New-School Vail: Fortunately my hotel, the Sebastian, was both sporty and chic. Constructed a few years ago and originally opened as the Vail Plaza, the 100-room (and 39-residence) property was acquired last winter by an investment firm owned by a Mexico City family with long ties to the area, then renovated and rechristened this past fall. From the outside the Sebastian still conforms to the town’s quaint style, but once inside you are definitely not in Ye Olde Tyrol anymore. Bold works by Mexican abstract artist Manuel Felguerez—including two large moody paintings in the lobby library, and smaller sculptures in shiny metal that could be Braque figures come to life—are right at home in a mod-lodge setting. Upstairs the rooms and residences retain a more-typical Western look (Indian-print pillows, square-leg oak tables), but overall the Sebastian is worldly and full of personality, making it well-suited to couples but also appealing to well-traveled families.
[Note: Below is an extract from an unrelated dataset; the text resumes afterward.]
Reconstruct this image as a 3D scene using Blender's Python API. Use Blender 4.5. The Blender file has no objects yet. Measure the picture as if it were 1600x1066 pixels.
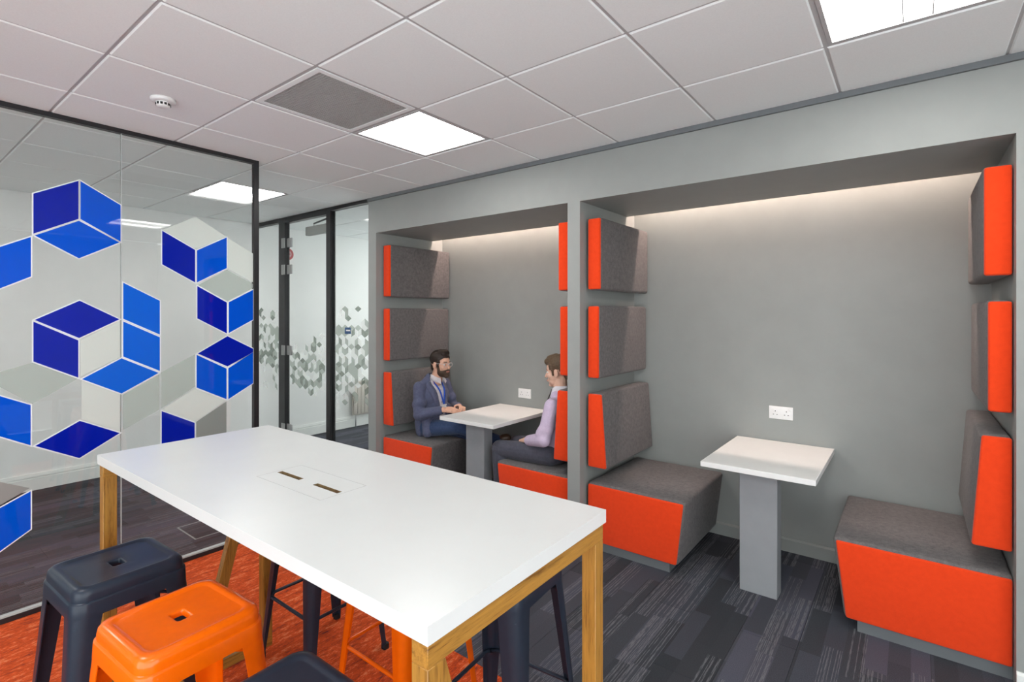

Old-School Vail: Devoted Vail visitors (and there are many) will still, however, prefer the Sonnenalp, the Sebastian’s neighbor across the street. And if you like your ski-hotel staff in lederhosen or some version of it, this is your place, too. (Even if you don’t, the attire immediately conveys both old-fashioned efficiency and somehow, despite the thigh-high socks, comfort. Who can argue with that when you’ve come in from the cold and want a Scotch and good service?) With its proper version of coziness, the ‘Alp is something of a time-capsule property for those who remember Vail The Way It Used To Be. But under the continued ownership and direction of Johannes Faessler, whose family opened the property in the 1980s (and have been hoteliers for four generations), the Sonnenalp remains the only place to be for many of its guests.
Vail’s Belle: Several blocks west of the village’s center, in the Lionshead area of town, the Arrabelle at Vail Square, a Rockresort hotel and residence property, has come on strong since it opened three years ago and now matured into a confident player on the scene; to some it’s now Vail’s leading lady. It offers a less-stiff update on the Sonennalp style, with more-modern rooms, a child-friendly outlook and a location that, although at the side of the mountain, is ski-in/ski-out—something that none of the other top-level lodgings have, except for the Arrabelle’s older Rockresorts sibling, The Lodge at Vail, practically flush against the main base. (All of Vail’s premier properties have valet outposts at the main base, so even though guests have to either walk or shuttle 5 or 10 minutes through town to reach the lifts, they never have to carry their skis or boots more than a few yards.) Vail The Way It Should Be—that’s the Arrabelle’s promise, and set slightly apart in its own shop-filled mini-resort, it delivers, giving great access and accommodations in a single, if busy, property.
The Big News: There is more delivery, of amenities and high-priced aesthetics, at Vail’s latest major arrivals. Conceived and begun pre-bust, the Solaris (right in the center of town), the Four Seasons (near the Sebastian but closer to the interstate) and the Ritz-Carlton (in Lionshead, past the Arrabelle) — all opened this fall after years of development, and taken together they mean that Vail suddenly has a large inventory of grand-scale properties and can rival any ski resort in the country in terms of premium lodgings. Still, at heart Vail is a small community, and while the newcomers don’t quite loom over the place, they’re not yet integrated either; they’re akin to expensive stage sets awaiting the arrival of their casts. In the case of the Four Seasons, make that very expensive: the property’s price tag was $350 million. Very beautiful, accordingly, but still a little hushed, the Four Seasons may turn out to be better for summer than winter, given its terrific outdoor pool and its distance from the slopes, slightly more than that of its peers. For its part the fortress-like five-story Ritz may prove simply too out-of-sync with its surroundings (and the facade’s yellow hue, anything but mellow, doesn’t help—calling Extreme Makeover: Resort Edition). The Solaris’ residential units are still mostly dark at night, making it a rather ghostly presence in the center of the village, but at least on the building’s lower levels its bowling alley, ice rink and “cinebistro” (where moviegoers can have meals delivered directly to their seats) were doing a good business selling their up-market versions of popular pastimes. And that seems entirely apt. On the eve of its 40th birthday, and true to its founding as the country’s first purpose-built ski town, Vail is still noticeably democratic despite its glossy reputation. Huge mountain above. Small-town pleasures beneath. And plenty of snow for everyone.